On May 15, 2023, a district court judge sitting in the Eastern District of California ruled that California Assembly Bill No. 979 violates the Equal Protection Clause of the U.S. Constitution’s Fourteenth Amendment and 42 U.S.C. § 1981. As enacted, Assembly Bill No. 979 (“AB 979”), California’s Board Diversity Statute, required public companies with headquarters in the state to include a minimum number of directors from “underrepresented communities” or be subject to fines for violating the statute. AB 979 defines a “director from an underrepresented community” as “an individual who self-identifies as Black, African American, Hispanic, Latino, Asian, Pacific Islander, Native American, Native Hawaiian, or Alaska Native, or who self-identifies as gay, lesbian, bisexual, or transgender.”
The plaintiff in the case, the Alliance for Fair Board Recruitment (the “Alliance”), alleged that because AB 979 imposes racial classifications and establishes a “minimum number of directors from a select racial and ethnic pool,” the statute “constitutes a race-based quota” and is a facial violation of the Equal Protection Clause and 42 U.S.C. 1981, a U.S. federal statute governing equal rights under the law. The state of California countered, arguing that while AB 979 “constitutes a racial classification,” such classification only sets a “flexible floor for diversity” and is permissible because it attempts to remedy legacy racial and ethnic discrimination. California also asked the court to sever the impermissible portions of the statute to the extent it agreed with the Alliance’s position.

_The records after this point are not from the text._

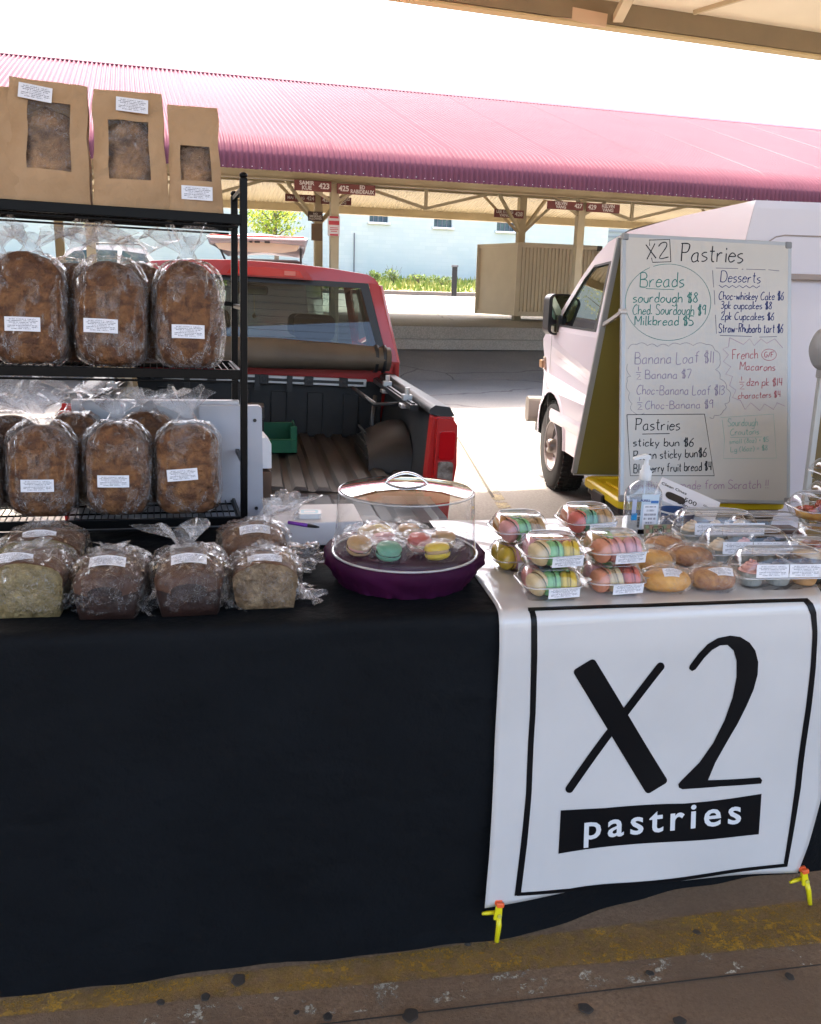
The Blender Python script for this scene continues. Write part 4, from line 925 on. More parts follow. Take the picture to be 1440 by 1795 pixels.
# ================================================================== minivan with raised liftgate beyond the pickup
mv0 = PY(462, 520, 12.6); mvn = thing('minivan', 'minivan with raised liftgate parked beyond the red pickup roof', 'minivan', (mv0.x, mv0.y, 0), R_(3))
zt = PY(465, 418, 12.6).z
M['silver'] = mat('grey silver car paint', (.20, .18, .20), .35, col2=(.26, .24, .25), vs=2, coat=.6); M['tan_trim'] = mat('tan interior trim', (.42, .34, .25), .6); M['maroon_trim'] = mat('maroon interior', (.06, .035, .035), .7)
hw = .62
m = MB(); m.prism([(-hw, .35), (hw, .35), (hw, 1.1), (hw-.1, zt-.32), (hw-.18, zt-.26), (-hw+.18, zt-.26), (-hw+.1, zt-.32), (-hw, 1.1)], .35, 4.4, 'y'); m.build('body', M['silver'], mvn, bev=.04)
m = MB(); m.box((0, .33, zt-.45), (1.0, .04, .34)); m.build('cargo_opening', M['maroon_trim'], mvn)
m = MB()
for a, b in (((-.5, .3, zt-.43), (.5, .3, zt-.43)),): m.tube([Vector(a), Vector((-.3, .3, zt-.36)), Vector((.3, .3, zt-.36)), Vector(b)], .02, 6)
m.build('opening_trim', M['tan_trim'], mvn, smooth=True)
m = MB(); rg = []
for y, w_, z0, z1 in ((-.62, .64, 0, -.06), (-.58, .66, .03, -.085), (-.3, .64, .02, -.10), (.3, .56, -.02, -.20)):
    rg.append([Vector((x*w_*2, y, zt+(z0 if s else z1)-.04*abs(x)*2)) for s, x in ((1, -.5), (1, -.3), (1, 0), (1, .3), (1, .5), (0, .47), (0, 0), (0, -.47))])
m.rings(rg, cap0=True, cap1=True); lg = m.build('liftgate', M['silver'], mvn, bev=.01)
m = MB(); m.box((0, -.63, zt-.005), (1.22, .03, .022)); m.build('red_edge', mat('red lens strip', (.48, .05, .04), .3), lg, bev=.006)
m = MB(); m.box((0, -.66, zt-.035), (1.26, .05, .022)); m.build('handle_moulding', mat('pale moulding', (.58, .56, .6), .3), lg, bev=.008)
m = MB(); m.prism([(-.58, 0), (.58, 0), (.50, -.12), (.3, -.15), (-.3, -.15), (-.5, -.12)], -.60, -.52, 'y'); m.build('inner_trim', M['tan_trim'], lg, loc=(0, 0, zt-.055), bev=.01)
for xx, ww in ((-.08, .04), (0, .07), (.13, .07)):
    m = MB(); m.box((xx, -.615, zt-.075), (ww, .02, .025)); m.build('latch', M['trim'], lg, bev=.004)
for s in (-1, 1):
    m = MB(); m.tube([(s*.50, .3, zt-.42), (s*.54, -.35, zt-.12)], .015, 6); m.build('gas_strut', M['trim'], mvn)
    for yy in (.9, 3.6):
        m = MB(); m.lathe([(.2, -.09), (.3, -.1), (.33, 0), (.3, .1), (.2, .09)], 24); w_ = m.build('wheel', M['rubber'], mvn, smooth=True, loc=(s*(hw-.06), yy, .33), rot=(0, R_(90), 0))

# ================================================================== white SUV on the far road
b = PY(290, 486, 31.0); suv = thing('white_suv', 'white suv on the far road with its dark rear quarter window showing', 'suv', (b.x, b.y, 1.05), R_(20))
M['suv_paint'] = mat('white suv paint', (.72, .72, .74), .25, coat=1)
zt2 = (PY(230, 433, 31.6)).z-1.05
prof_s = [(0, .3), (.02, .75), (-.12, 1.05*zt2/1.75), (-.30, 1.28*zt2/1.75), (-.62, 1.66*zt2/1.75), (-1.5, zt2), (-2.3, zt2*.985), (-2.9, zt2*.93), (-3.5, 1.15*zt2/1.75), (-4.6, .98), (-4.75, .6), (-4.7, .3)]
m = MB(); rg = []
for x, ins in ((0, .0), (.05, .0), (1.75, 0), (1.8, 0)):
    rg.append([Vector((q[0], x+(-.9), q[1])) for q in prof_s])
m.prism([(q[0], q[1]) for q in prof_s], 0, 1.8, 'y'); m.build('body', M['suv_paint'], suv, bev=.06)
def suvwin(pts, nm, lab=None):
    m = MB(); m.poly([pts], lambda p: Vector((p[0], -.012, p[1]))); return m.build(nm, M['win_glass'], suv)
k_ = zt2/1.75
suvwin([(-.45, 1.2*k_), (-.62, 1.52*k_), (-1.35, 1.60*k_), (-1.45, 1.18*k_)], 'quarter_window'); suvwin([(-1.55, 1.17*k_), (-1.5, 1.60*k_), (-2.3, 1.60*k_), (-2.4, 1.15*k_)], 'side_window'); suvwin([(-2.5, 1.14*k_), (-2.4, 1.59*k_), (-2.85, 1.53*k_), (-3.45, 1.12*k_)], 'side_window')
m = MB(); m.tube([(-.6, .1, zt2*.97), (-.8, .1, zt2+.06), (-2.4, .1, zt2+.05), (-2.6, .1, zt2*.98)], .025, 6); m.build('roof_rail', M['trim'], suv, smooth=True)
for xx in (-.85, -3.75):
    m = MB(); m.lathe([(.001, .1), (.2, .1), (.33, .09), (.35, 0), (.33, -.1)], 24); m.build('wheel', M['rubber'], suv, loc=(xx, .08, .35), rot=(R_(90), 0, 0), smooth=True)

# ================================================================== STALL TABLE
TZ = .93; UT, VT = az2(11.4)
TO = PZ(700, 1086, TZ)                 # a point on the table's front edge
def T(a, v, z=0): return TO + UT*a + VT*v + Vector((0, 0, z))
def tcoord(P): q = P-TO; return q.dot(UT), q.dot(VT)
def on(x, y, z=TZ+.003): return PZ(x, y, z)
TD = .84; AL, AR = -1.5, tcoord(PZ(1500, 1056, TZ))[0]
ft = thing('folding_table', 'long folding table hidden under the black cloth', 'table', T(0, 0, -TZ), R_(11.4))
m = MB(); m.box(((AL+AR)/2, TD/2+.01, TZ-.03), (AR-AL-.03, TD-.03, .035)); m.build('tabletop', M['lilac_white'], ft, bev=.008)
for x in (AL+.2, AR-.2):
    for y in (.40, TD-.1):
        m = MB(); m.tube([(x, y, 0), (x, y, TZ-.045)], .015, 8); m.build('leg', M['black_metal'], ft)
RAD = .022
def prof_d(d, rad=RAD):
    "d<0 on the top, then round the edge, then down: returns (v, z, normal_v, normal_z)"
    if d < 0: return -d+rad, 0, 0, 1
    q = rad*PI/2
    if d < q: a = d/rad; return rad-rad*math.sin(a), rad*math.cos(a)-rad, -math.sin(a), math.cos(a)
    return 0, -rad-(d-q), -1, 0
def sstep(a, b, x): t = max(0, min(1, (x-a)/(b-a))); return t*t*(3-2*t)
def hem_d(a):
    return .895 - .065*sstep(.28, 1.1, a) - .005*math.sin(a*5)
def cloth_pt(a, d, off=0):
    v, z, nv, nz = prof_d(d); k = max(0, d-.05)/.85
    rip = (.012*math.sin(a*5.5+.6)+.005*math.sin(a*13.2+1.7+1.3*k)+.003*math.sin(a*29+.4))*k
    rip += .006*noise.noise(Vector((a*6, d*5, .3)))*sstep(.02, .2, d) + .0015*noise.noise(Vector((a*9, d*11, 2)))
    fold = -.004*math.exp(-((d-.18-.15*abs(a))/.012)**2)*sstep(-.1, .3, a)
    fold += .0022*math.exp(-((a+.93)/.006)**2)*sstep(.0, .1, d)-.002*math.exp(-((a+.28)/.005)**2)*sstep(.0, .1, d)+.002*math.exp(-((d-.47-.02*math.sin(a*3))/.006)**2)
    back = .05*sstep(.25, .9, a)*k
    return T(a, v+back+nv*(off-rip+fold)*-1*-1, TZ+z+nz*off-TZ) if False else T(a, v+back+nv*off-rip*.9*(1 if nz < .5 else 0)+fold, z+nz*off+(.0012*noise.noise(Vector((a*7, v*9, 4))) if nz > .5 else 0))
m = MB(); na, nd = 170, 110
def cl(u, v):
    a = AL+(AR+.16-AL)*u; L = hem_d(a)+TD-RAD; d = -(TD-RAD)+L*v
    return cloth_pt(a, d)
m.grid(na, nd, cl)
m.grid(na, 10, lambda u, v: cloth_pt(AL+(AR+.16-AL)*u, -(TD-RAD))+VT*(.002*0)+VT*(.02*math.sin(v*1.5))+Vector((0, 0, -.55*v)))
o = m.build('tablecloth', M['cloth'], smooth=True, recalc=False); tag(o, 'black polyester cloth covering the long stall table down to the floor', 'tablecloth')

# ------------------------------------------------------------------ banner draped over the table with printed logo
def ban_pt(a, d, off=.004):
    off += .009*sstep(.0, .12, d)
    v, z, nv, nz = prof_d(d+.0, RAD+.0); k = sstep(.02, .3, d)
    rip = (.006*math.sin(a*6+1)+.004*math.sin(a*13+d*6)+.004*noise.noise(Vector((a*5, d*5, 7))))*k + .022*k*sstep(.3, .8, d)
    wav = .0025*math.sin(v*22+a*9+.7*math.sin(a*17))*sstep(-.02, -.15, d)+.0012*noise.noise(Vector((a*8, d*12, 1)))
    return T(a, v+nv*(off+rip+.002), z+nz*(off+max(0, wav)))
def ban_inv(x, y):
    a, d = .5, .3
    P = PP(x, y, TO, VT)
    if P.z > TZ-.02: P = PZ(x, y, TZ); a, v = tcoord(P); d = -(v-RAD)
    else: a = tcoord(P)[0]; d = TZ-P.z-RAD+RAD*PI/2
    for _ in range(12):
        q = proj(ban_pt(a, d)); e1, e2 = x-q[0], y-q[1]
        qa = proj(ban_pt(a+.001, d)); qd = proj(ban_pt(a, d+.001))
        j11, j21 = (qa[0]-q[0])*1000, (qa[1]-q[1])*1000; j12, j22 = (qd[0]-q[0])*1000, (qd[1]-q[1])*1000
        D = j11*j22-j12*j21
        if abs(D) < 1e-3: break
        da = (e1*j22-e2*j12)/D; dd = (j11*e2-j21*e1)/D
        a += max(-.05, min(.05, da)); d += max(-.05, min(.05, dd))
    return a, d
Le = [ban_inv(x, y) for x, y in ((748, 908), (800, 970), (845, 1027), (868, 1060), (875, 1085), (876, 1130), (873, 1200), (866, 1350), (858, 1500), (850, 1592))]
Re = [ban_inv(x, y) for x, y in ((1446, 1062), (1447, 1085), (1448, 1130), (1446, 1250), (1440, 1400), (1418, 1480), (1399, 1530))]
aR = tcoord(PZ(1418, 1021, TZ))[0]
Re = [(aR, -(TD-RAD)), (aR, -.2), (aR, -.08)] + Re
Le = [(Le[0][0], -(TD-RAD))] + Le
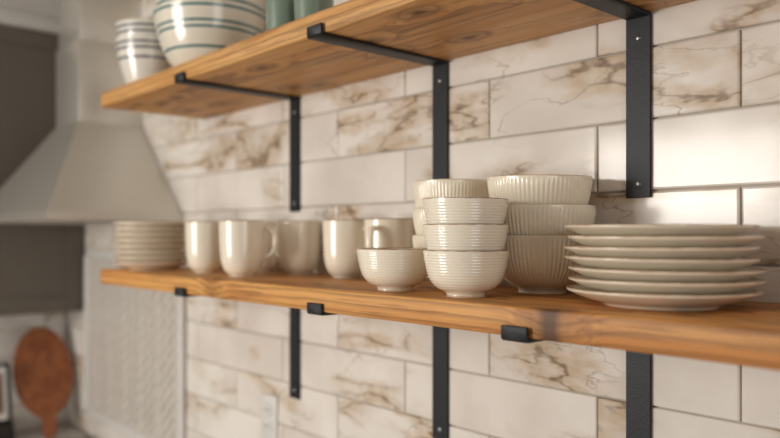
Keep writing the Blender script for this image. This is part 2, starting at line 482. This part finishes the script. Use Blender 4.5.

In his ruling granting the Alliance’s motion for summary judgment, Senior Judge John A. Mendez agreed with the Alliance, finding that racial and ethnic quotas are “facially invalid” based on applicable U.S. Supreme Court precedent. In particular, Senior Judge Mendez found that despite California’s attempt to “semantically cast this requirement as flexible,” AB 979 “is a racial quota as it requires a certain fixed number of board positions to be reserved exclusively for certain minority groups.” The court also found that plaintiffs were entitled to summary judgment on its statutory challenge to AB 979. The court concluded that it did not need to rule on the question of whether strict scrutiny was the appropriate analytical framework to evaluate AB 979, given the judge’s ruling on the facial challenge. Finally, Senior Judge Mendez denied California’s request to sever from the statute the unlawful provisions on the basis that to do so would render the statute incoherent.
The court’s ruling finding AB 979 unconstitutional follows state court rulings from last year, which found the statute’s gender diversity requirements unconstitutional. In that case, Robin Crest, et al. v. Alex Padilla, the court ruled that AB 979 violated California’s constitution, finding that the statute treated individuals differently on the basis of race, sexual orientation and gender identity and could not justify such disparate treatment by any compelling purpose. In a companion case, Padilla II, a Los Angeles Superior Court struck down California Corporations Code Section 301.4 on the basis that it violated the equal protection clause of the California constitution. We write about Padilla I and Padilla II here.
Relatedly, the Alliance is also challenging boardroom diversity rules adopted by the Nasdaq and approved by the U.S. Securities and Exchange Commission. That challenge remains sub judice before the U.S. Court of Appeals for the 5th Circuit. Interested parties, including Akin on behalf of an ad hoc group of Nasdaq-listed companies, filed amicus briefs in support of Nasdaq’s rule.